SG is acting fiscally irresponsible

It is time SG acts with fiscal responsibility and student well-being in mind. ORACLE FILE PHOTO

It’s 2018 and USF is glowing.

Students, professors and alumni alike are celebrating preeminence and what it means for our relatively young and modern university. However, one group in particular is attempting to reboot its image, with new programming and recognition building events.

In the last month, Student Government (SG) has funded two big ticket items with big ticket hopes.

Senators are hoping that a $37,100 leadership conference and an $8,200 Correspondents’ Dinner will create the positive image they’ve been sorely missing since they delivered harsh cuts to department budgets and attempted to create an endowment during the 2017-2018 the Activity and Service Recommendation Committee (ASRC) cycle.

As a former Senator and member of ASRC, I can say that SG is being wasteful and hypocritical.

The amounts being allocated are exorbitant, the return on investment is lacking and it sends any message but one of stewardship and fiscal responsibility.

In the 2017-2018 term, ASRC struggled to deal with impending budget shortfalls, claiming a number of factors were threatening the fiscal solvency of the Activity and Service (A&S) Fee. In response, SG spent the spring of 2018 deliberating where to cut.

Programs including Homecoming and University Lecture Series saw direct cuts totaling over $50,000 and departments like Campus Recreation and the Marshall Student Center were forced to cut operating hours. These services directly impacted the student experience more than any single dinner ever could.

The Correspondents’ Dinner is an egregious abuse of SG’s funding power.

At last check, 138 people have confirmed their intention to attend and 30 people are unsure. The Senate Pro Tempore Yousef Affifi claims he plans to invite between 100 and 150 more people to attend.

As it stands, the per person allocation is almost $60 per head. Student organizations are allocated $4 per head for the first 200 people and $2 per head for the last 200 people, capping their funding at $1,200 per event. It is delusional to even hope that the cost per head of the Correspondents’ Dinner will be close to reasonable. It goes without saying that the $7,000 difference in funding is excessive and unjustified. ASRC regularly cut budgets with high per-person spending, arguing that the allocations were inflated compared to their low turnout.

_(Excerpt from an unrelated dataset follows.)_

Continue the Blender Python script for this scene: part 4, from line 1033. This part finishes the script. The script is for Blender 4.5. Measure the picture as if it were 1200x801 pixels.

The fact that Senate approved this event, while departments struggle to makes ends meet and their accounts hardly flounder in the green, speaks to an out-of-touch and fiscally irresponsible governing body.

The Suncoast Student Government Summit is an equally bad decision, toeing legal lines on the use of A&S dollars. SG reported that they plan to charge non-students for entrance and expect to see a profit from the conference.

Using A&S fees to profit or fundraise, even for charity, is explicitly prohibited in Title 8, SG’s finance code. Student organizations who fundraise using A&S fees risk their accounts being frozen and their eligibility for future A&S funding.

SG doesn’t tell student organizations they can fundraise as long as they can distinguish between students and non-students. SG flatly bans all fundraising. For SG to explicitly break their own funding regulations is duplicitous and self-righteous.

SG can’t behave as if the only time money is spent responsibly is when it’s spent by them.

While their hearts might be in the right place, their votes are not. It is a hard face SG must wear if they wish to claim financial struggles all while funding over-priced events and cutting services that students overwhelmingly use.

The core of the Senate is being stewards of the A&S fee; it is time they start acting like it.

 

Aida Vazquez-Soto is a senior majoring in political science.